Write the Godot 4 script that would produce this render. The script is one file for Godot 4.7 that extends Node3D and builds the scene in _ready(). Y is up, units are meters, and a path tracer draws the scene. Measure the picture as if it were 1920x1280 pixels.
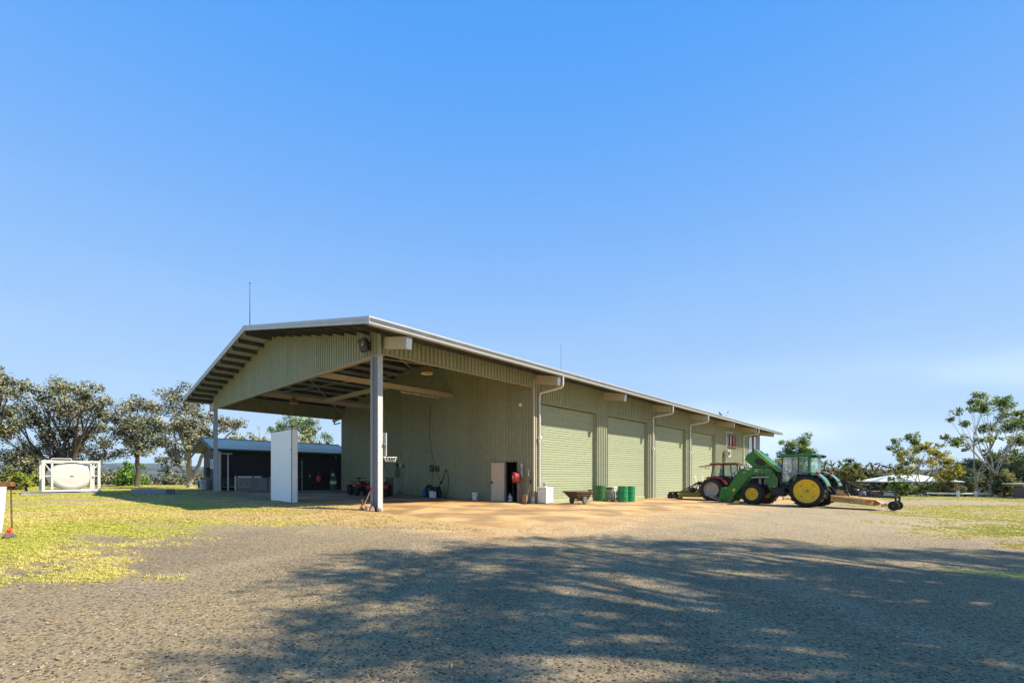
extends Node3D
# A steel machinery shed on a farm hilltop, seen across a gravel yard.

const YAW := -0.74213                      # the shed's turn; its long wall runs away to the far side
const SHED := Vector3(1.071, 0.0, -23.03)  # the corner of the enclosed part nearest the camera
const EYE := 1.3

var rng := RandomNumberGenerator.new()
var nz := FastNoiseLite.new()
var nz2 := FastNoiseLite.new()
var mats := {}
var texs := {}

# ---------------------------------------------------------------- mesh building
class MB:
	var v := PackedVector3Array()
	var n := PackedVector3Array()
	var c := PackedColorArray()
	var uv := PackedVector2Array()
	var ix := PackedInt32Array()
	var col := Color.WHITE
	var xf := Transform3D()
	var use_uv := false

	func p4(a: Vector3, b: Vector3, d: Vector3, e: Vector3, na: Vector3, nb: Vector3, nd: Vector3, ne: Vector3) -> void:
		var k := v.size()
		v.append(xf * a); v.append(xf * b); v.append(xf * d); v.append(xf * e)
		var bs := xf.basis
		n.append((bs * na).normalized()); n.append((bs * nb).normalized()); n.append((bs * nd).normalized()); n.append((bs * ne).normalized())
		c.append(col); c.append(col); c.append(col); c.append(col)
		if use_uv:
			uv.append(Vector2(0, 1)); uv.append(Vector2(1, 1)); uv.append(Vector2(1, 0)); uv.append(Vector2(0, 0))
		ix.append(k); ix.append(k + 2); ix.append(k + 1); ix.append(k); ix.append(k + 3); ix.append(k + 2)

	func quad(a: Vector3, b: Vector3, d: Vector3, e: Vector3) -> void:
		var nn := (b - a).cross(d - a)
		if nn.length_squared() < 1e-16:
			nn = (d - a).cross(e - a)
		nn = nn.normalized()
		p4(a, b, d, e, nn, nn, nn, nn)

	func quad_out(a: Vector3, b: Vector3, d: Vector3, e: Vector3, out: Vector3) -> void:
		if (b - a).cross(d - a).dot(out) < 0.0:
			quad(a, e, d, b)
		else:
			quad(a, b, d, e)

	func tri(a: Vector3, b: Vector3, d: Vector3) -> void:
		var nn := (b - a).cross(d - a).normalized()
		var k := v.size()
		v.append(xf * a); v.append(xf * b); v.append(xf * d)
		nn = (xf.basis * nn).normalized()
		n.append(nn); n.append(nn); n.append(nn)
		c.append(col); c.append(col); c.append(col)
		if use_uv:
			uv.append(Vector2(0, 1)); uv.append(Vector2(1, 1)); uv.append(Vector2(.5, 0))
		ix.append(k); ix.append(k + 2); ix.append(k + 1)

	func tri_out(a: Vector3, b: Vector3, d: Vector3, out: Vector3) -> void:
		if (b - a).cross(d - a).dot(out) < 0.0:
			tri(a, d, b)
		else:
			tri(a, b, d)

	# a box with chamfered edges
	func box(center: Vector3, size: Vector3, ch := 0.0, b := Basis()) -> MB:
		var h := size * 0.5
		ch = minf(ch, minf(h.x, minf(h.y, h.z)) * 0.9)
		for ax in 3:
			var u := (ax + 1) % 3
			var w := (ax + 2) % 3
			for s in [-1.0, 1.0]:
				var ps := []
				for k in [[-1.0, -1.0], [1.0, -1.0], [1.0, 1.0], [-1.0, 1.0]]:
					var q := Vector3()
					q[ax] = s * h[ax]; q[u] = k[0] * (h[u] - ch); q[w] = k[1] * (h[w] - ch)
					ps.append(center + b * q)
				if s > 0:
					quad(ps[0], ps[1], ps[2], ps[3])
				else:
					quad(ps[3], ps[2], ps[1], ps[0])
		if ch <= 0.0:
			return self
		for ax in 3:
			var u := (ax + 1) % 3
			var w := (ax + 2) % 3
			for su in [-1.0, 1.0]:
				for sw in [-1.0, 1.0]:
					var ps := []
					for e in [[-1.0, 0], [1.0, 0], [1.0, 1], [-1.0, 1]]:
						var q := Vector3()
						q[ax] = e[0] * (h[ax] - ch)
						q[u] = su * (h[u] - (ch if e[1] == 1 else 0.0))
						q[w] = sw * (h[w] - (ch if e[1] == 0 else 0.0))
						ps.append(center + b * q)
					var o := Vector3(); o[u] = su; o[w] = sw
					quad_out(ps[0], ps[1], ps[2], ps[3], b * o)
		for sx in [-1.0, 1.0]:
			for sy in [-1.0, 1.0]:
				for sz in [-1.0, 1.0]:
					var s3 := Vector3(sx, sy, sz)
					var ps := []
					for ax in 3:
						var q := Vector3()
						for k in 3:
							q[k] = s3[k] * (h[k] - (0.0 if k == ax else ch))
						ps.append(center + b * q)
					tri_out(ps[0], ps[1], ps[2], b * s3)
		return self

	# a bar of rectangular section between two points
	func bar(a: Vector3, b: Vector3, w: float, hgt: float, ch := 0.0, up := Vector3.UP) -> MB:
		var z := (b - a)
		var l := z.length()
		z /= l
		if absf(z.dot(up)) > 0.98:
			up = Vector3.RIGHT
		var x := up.cross(z).normalized()
		var y := z.cross(x)
		return box((a + b) * 0.5, Vector3(w, hgt, l), ch, Basis(x, y, z))

	func tube(path: Array, r, sides := 8, caps := true) -> MB:
		var m := path.size()
		var rings := []
		var t0: Vector3 = (path[1] - path[0]).normalized()
		var x := t0.cross(Vector3.UP if absf(t0.y) < 0.9 else Vector3.RIGHT).normalized()
		for i in m:
			var t: Vector3 = (path[mini(i + 1, m - 1)] - path[maxi(i - 1, 0)]).normalized()
			x = (x - t * x.dot(t)).normalized()
			var y := t.cross(x)
			var rr: float = r[i] if r is Array else r
			var ring := []
			for k in sides:
				var an := TAU * k / sides
				ring.append([path[i] + (x * cos(an) + y * sin(an)) * rr, x * cos(an) + y * sin(an)])
			rings.append(ring)
		for i in m - 1:
			for k in sides:
				var k2 := (k + 1) % sides
				p4(rings[i][k][0], rings[i][k2][0], rings[i + 1][k2][0], rings[i + 1][k][0], rings[i][k][1], rings[i][k2][1], rings[i + 1][k2][1], rings[i + 1][k][1])
		if caps:
			for k in range(1, sides - 1):
				tri_out(rings[0][0][0], rings[0][k][0], rings[0][k + 1][0], path[0] - path[1])
				tri_out(rings[m - 1][0][0], rings[m - 1][k][0], rings[m - 1][k + 1][0], path[m - 1] - path[m - 2])
		return self

	func cyl(a: Vector3, b: Vector3, r: float, sides := 12) -> MB:
		return tube([a, b], r, sides, true)

	# profile of (radius, height) turned round the axis of b's y
	func lathe(profile: Array, segs := 16, o := Vector3(), b := Basis(), smooth := false) -> MB:
		var m := profile.size()
		var pn := []
		for i in m - 1:
			var d: Vector2 = profile[i + 1] - profile[i]
			pn.append(Vector2(d.y, -d.x).normalized())
		for i in m - 1:
			var na: Vector2 = pn[i]
			var nb: Vector2 = pn[i]
			if smooth:
				if i > 0: na = (pn[i] + pn[i - 1]).normalized()
				if i < m - 2: nb = (pn[i] + pn[i + 1]).normalized()
			for k in segs:
				var a0 := TAU * k / segs
				var a1 := TAU * (k + 1) / segs
				var c0 := Vector3(cos(a0), 0, -sin(a0))
				var c1 := Vector3(cos(a1), 0, -sin(a1))
				var p0: Vector2 = profile[i]
				var p1: Vector2 = profile[i + 1]
				p4(o + b * (c0 * p0.x + Vector3.UP * p0.y), o + b * (c1 * p0.x + Vector3.UP * p0.y), o + b * (c1 * p1.x + Vector3.UP * p1.y), o + b * (c0 * p1.x + Vector3.UP * p1.y),
					b * (c0 * na.x + Vector3.UP * na.y), b * (c1 * na.x + Vector3.UP * na.y), b * (c1 * nb.x + Vector3.UP * nb.y), b * (c0 * nb.x + Vector3.UP * nb.y))
		return self

	# polygon in the xy plane pushed from z0 to z1
	func prism(poly: PackedVector2Array, z0: float, z1: float) -> MB:
		var area := 0.0
		for i in poly.size():
			area += poly[i].cross(poly[(i + 1) % poly.size()])
		if area < 0:
			poly = poly.duplicate(); poly.reverse()
		var t := Geometry2D.triangulate_polygon(poly)
		for i in range(0, t.size(), 3):
			var a := poly[t[i]]
			var b := poly[t[i + 1]]
			var d := poly[t[i + 2]]
			tri_out(Vector3(a.x, a.y, z1), Vector3(b.x, b.y, z1), Vector3(d.x, d.y, z1), Vector3(0, 0, z1 - z0))
			tri_out(Vector3(a.x, a.y, z0), Vector3(b.x, b.y, z0), Vector3(d.x, d.y, z0), Vector3(0, 0, z0 - z1))
		for i in poly.size():
			var a := poly[i]
			var b := poly[(i + 1) % poly.size()]
			quad_out(Vector3(a.x, a.y, z0), Vector3(b.x, b.y, z0), Vector3(b.x, b.y, z1), Vector3(a.x, a.y, z1), Vector3(b.y - a.y, a.x - b.x, 0))
		return self

	func done() -> ArrayMesh:
		var a := []
		a.resize(Mesh.ARRAY_MAX)
		a[Mesh.ARRAY_VERTEX] = v
		a[Mesh.ARRAY_NORMAL] = n
		a[Mesh.ARRAY_COLOR] = c
		if use_uv:
			a[Mesh.ARRAY_TEX_UV] = uv
		a[Mesh.ARRAY_INDEX] = ix
		var m := ArrayMesh.new()
		m.add_surface_from_arrays(Mesh.PRIMITIVE_TRIANGLES, a)
		return m

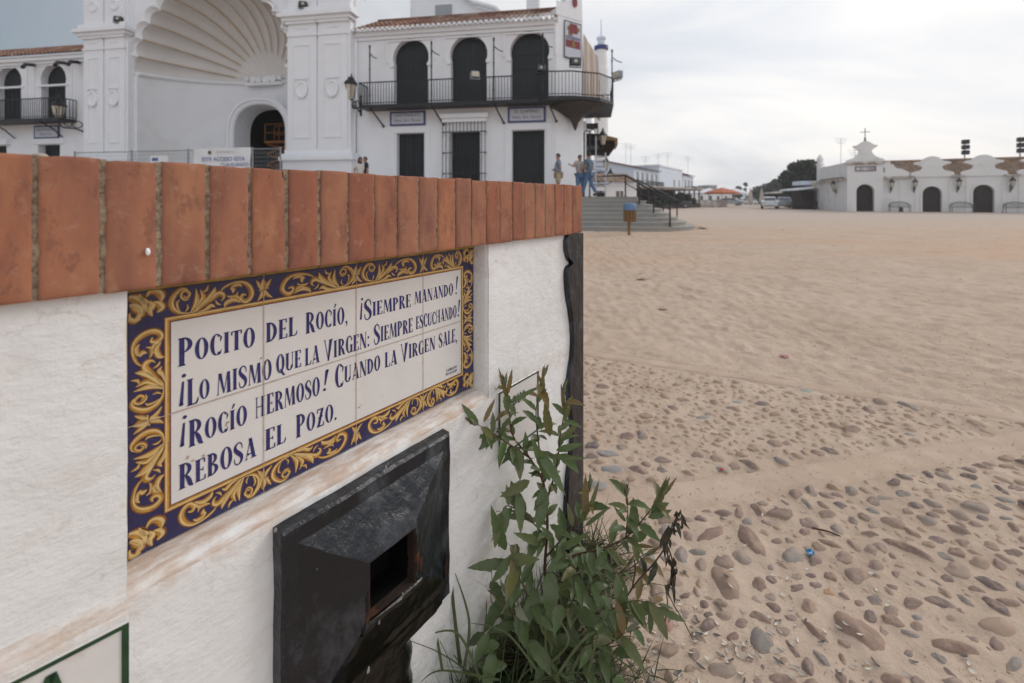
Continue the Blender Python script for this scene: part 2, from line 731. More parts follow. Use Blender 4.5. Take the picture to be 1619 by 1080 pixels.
M['sand'] = sand_material()
M['band'] = mat('sandy_paving_band', (0.54, 0.42, 0.335), 0.95, 0.12, 0.12, 3, 0.5, 60, col2=(0.48, 0.365, 0.28), c2scale=5, c2lo=.42, c2hi=.55, bdist=0.003)


def paving(name, q, z):
    """thin sheet with a wobbly edge, following a quad"""
    mb = MB()
    nL, nW = 150, 6
    vs = []
    for i in range(nL + 1):
        t = i / nL
        a = (q[0][0] + (q[1][0] - q[0][0]) * t, q[0][1] + (q[1][1] - q[0][1]) * t)
        b = (q[3][0] + (q[2][0] - q[3][0]) * t, q[3][1] + (q[2][1] - q[3][1]) * t)
        for j in range(nW + 1):
            w = j / nW
            x = a[0] + (b[0] - a[0]) * w
            y = a[1] + (b[1] - a[1]) * w
            if j in (0, nW):
                y += 0.012 * nz(x, y, 9, 2.0) + 0.006 * nz(x, y, 40, 4)
            zz = z + 0.0022 * nz(x, y, 5, 1) + 0.001 * nz(x, y, 30, 1)
            if j in (0, nW):
                zz -= 0.012
            vs.append((x, y, zz))
    fs = [(i * (nW + 1) + j, i * (nW + 1) + j + 1, (i + 1) * (nW + 1) + j + 1, (i + 1) * (nW + 1) + j) for i in range(nL) for j in range(nW)]
    mb.add(vs, fs)
    o = mb.build(name, M['band'], smooth=True)
    tag(o, kind='structure')


paving('paving_band', S1, 0.003)
paving('paving_band', S2, 0.004)

# ------------------------------------------------------------------ cobblestones
M['stone'] = None


def stone_material():
    m, nt, bs = nodes_of('cobble_stone')
    N = nt.nodes.new
    L = nt.links.new
    tc = N('ShaderNodeTexCoord')
    oi = N('ShaderNodeObjectInfo')
    at_ = N('ShaderNodeAttribute')
    at_.attribute_name = 'rnd'
    ad = N('ShaderNodeMath')
    ad.operation = 'ADD'
    L(oi.outputs['Random'], ad.inputs[0])
    L(at_.outputs['Fac'], ad.inputs[1])
    fr = N('ShaderNodeMath')
    fr.operation = 'FRACT'
    L(ad.outputs[0], fr.inputs[0])
    ramp = N('ShaderNodeValToRGB')
    e = ramp.color_ramp.elements
    cols = [(0.0, (0.25, 0.18, 0.15)), (.2, (0.31, 0.23, 0.19)), (.4, (0.18, 0.14, 0.135)), (.55, (0.35, 0.26, 0.21)), (.7, (0.26, 0.235, 0.215)), (.85, (0.27, 0.19, 0.16)), (1.0, (0.37, 0.275, 0.21))]
    e[0].position, e[0].color = cols[0][0], (*cols[0][1], 1)
    e[1].position, e[1].color = cols[-1][0], (*cols[-1][1], 1)
    for p, c in cols[1:-1]:
        q = e.new(p)
        q.color = (*c, 1)
    L(fr.outputs[0], ramp.inputs[0])
    oc = N('ShaderNodeMix')          # object colour tints the hand-placed ones
    oc.data_type = 'RGBA'
    L(oi.outputs['Alpha'], oc.inputs[0])
    L(ramp.outputs[0], oc.inputs[6])
    L(oi.outputs['Color'], oc.inputs[7])
    geo = N('ShaderNodeNewGeometry')
    n = N('ShaderNodeTexNoise')
    n.inputs['Scale'].default_value = 38
    n.inputs['Detail'].default_value = 9
    n.inputs['Roughness'].default_value = .7
    L(geo.outputs['Position'], n.inputs['Vector'])
    mr = N('ShaderNodeMapRange')
    mr.inputs[1].default_value = .48
    mr.inputs[2].default_value = .68
    mr.inputs[4].default_value = .72
    L(n.outputs[0], mr.inputs[0])
    tg = N('ShaderNodeSeparateXYZ')
    L(tc.outputs['Object'], tg.inputs[0])
    rim = N('ShaderNodeMath')         # more sand low on the stone, ragged
    rim.operation = 'MULTIPLY_ADD'
    rim.inputs[1].default_value = .9
    L(n.outputs[0], rim.inputs[0])
    L(tg.outputs[2], rim.inputs[2])
    rr_ = N('ShaderNodeMapRange')
    rr_.inputs[1].default_value = .74
    rr_.inputs[2].default_value = .98
    rr_.inputs[3].default_value = .85
    rr_.inputs[4].default_value = 0
    L(rim.outputs[0], rr_.inputs[0])
    mxx = N('ShaderNodeMath')
    mxx.operation = 'MAXIMUM'
    L(mr.outputs[0], mxx.inputs[0])
    L(rr_.outputs[0], mxx.inputs[1])
    mx = N('ShaderNodeMix')           # sand dust clinging in patches
    mx.data_type = 'RGBA'
    L(mxx.outputs[0], mx.inputs[0])
    L(oc.outputs[2], mx.inputs[6])
    mx.inputs[7].default_value = (0.45, 0.325, 0.235, 1)
    L(mx.outputs[2], bs.inputs['Base Color'])
    bs.inputs['Roughness'].default_value = .8
    bs.inputs['Specular IOR Level'].default_value = .25
    nb = N('ShaderNodeTexNoise')
    nb.inputs['Scale'].default_value = 120
    nb.inputs['Detail'].default_value = 5
    L(geo.outputs['Position'], nb.inputs['Vector'])
    bp = N('ShaderNodeBump')
    bp.inputs['Strength'].default_value = .5
    bp.inputs['Distance'].default_value = .002
    L(nb.outputs[0], bp.inputs['Height'])
    L(bp.outputs[0], bs.inputs['Normal'])
    return m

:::

Track down the lines that include the word "part" and copy them.

#### FULL SOLUTION
const SHED := Vector3(1.071, 0.0, -23.03)  # the corner of the enclosed part nearest the camera
Continue the Blender Python script for this scene: part 2, from line 731. More parts follow. Use Blender 4.5. Take the picture to be 1619 by 1080 pixels.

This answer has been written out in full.